Saturday, 27 October 2012

Does parenting include picking after your children?

Recently a Canadian mum's blog on the internet made news on BBC. This Canadian mum and her husband went on strike, refused to clean up after their two daughters aged 12 and 8. Then they took pictures of the deteriorating state of the house and posted it on the blog, which became a rage.



Obviously many more parents including me, have a hard time trying to ignore the obstacle course which one has to endure, if entering a child's bedroom, the scene inside their rooms, which can be titled- "After the storm". The day after day frustration of trying to convince the children that this is not how one should live and scores of threats like- "I am going to stop doing your laundry" "No TV until you clean your room" is as familiar as seeing fruit peels, cores, mugs, plates and cereal bowls lying around the house, mostly near the television. How many times have I resolved that the rule should be no food while watching TV and most of the time I am the one who has allowed the rule to be broken. Again something which my daughter says I don't do very well- follow through with my threats and rules, am too soft, give in easily.

But the point that the Canadian mum made, was that chores should be clearly defined and the children's chores should consistently be done by them. All mums will agree that it is so much easier to put the cereal bowl away in the sink yourself rather than leave it there to dry for the whole day until the kid comes back from school to tell him to move it and hear the familiar- "Dont worry I will do it...after this...5 minutes," only to see it there until night time.

Another tip I read about, was that if the kid is supposed to take the trash out and doesn't do it even after prompting, put the trash bag in his room, he will remember to take it out next time. I must admit I haven't been able to do this one, have just gone ahead and done it myself but I can see that it does make sense.

So this Canadian mum's strike against the kids inertia, musn't have been easy, it must have been a trying time for her. She said on television that taking photographs and writing the blog kept her sane, as that way she had something to do.

Most of the time I don't go on strike, but just don't have the energy to do anything. Cooking, supermarket shopping, laundry, dishwashing and ferrying kids from activities takes priority, the house looking like a war zone is mostly the least of my worries. But the children's attitude to the increasingly chaotic state of their rooms and the rest of the house is one of complete non chalance. They seem to notice nothing. Having said that, it is a matter of great surprise that they do comment on how clean the house looks, if and when I finally go on a cleaning spree. Even if it is a backhanded comment like"Was the cleaner here?"

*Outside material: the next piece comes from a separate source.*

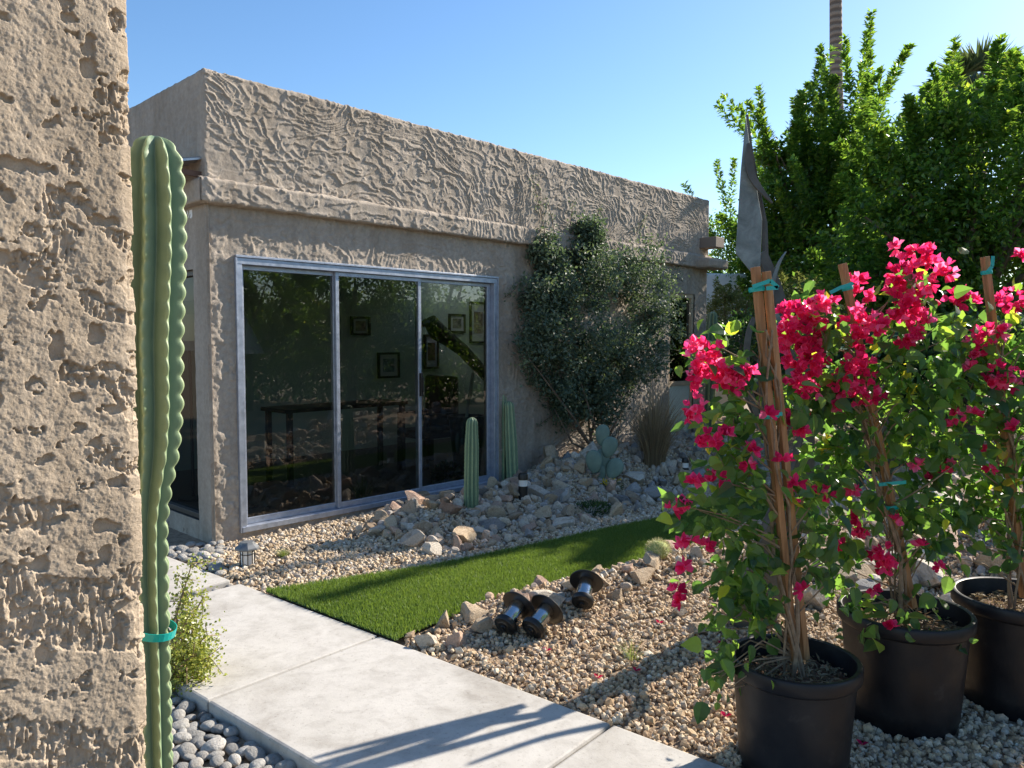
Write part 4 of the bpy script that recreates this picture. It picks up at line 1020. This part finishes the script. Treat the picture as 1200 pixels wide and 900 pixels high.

The kids too have their share of cleaning sprees but they are too few and far in between, to ensure that the house is livable for even a week. I remember now what my mother used to say to me time and time again when I was in school; since I seem to be saying the same thing to my kids- "Why dont you put things in their rightful place in the first place, then you won't have to go on this marathon cleaning?"

I never understood and nor do my kids..... so packed lunch boxes pile on in the rooms before they finally come down to the kitchen, the clothes lay strewn around before finally making their way to the laundry box and shoes remain under the shoe rack until the traffic jam requires a massive clear out, abandoned stationery, report cards,  chocolate wrappers and certificates all seem to get the same respect  and as a parent, one has to take a step back, remind and nag until it gets done.

Strangely I remember mum asking us to be tidy as children,(I used to get the prize, a five star chocolate for making my bed every morning, my brothers usually missed a day or two) but I dont remember the house as being untidy. The memories are all of exciting times- the overturned garden chairs making the drawing room into a ship and the double mosquito net being the tent in the forest hunt!

Tidy houses don't make for exciting make believe settings, I presume!

So an untidy house is something I live with because when the kids are gone I will miss them and the mess they make. I remember how my mum used to yearn for a clean and tidy house when we were all in school and at home, but how unhappy she was, when the house was clean but empty. So a messy nest for the time being will have to do!

Parenting, most people agree can be both physically and emotionally exhausting but enormously satisfying most of the time.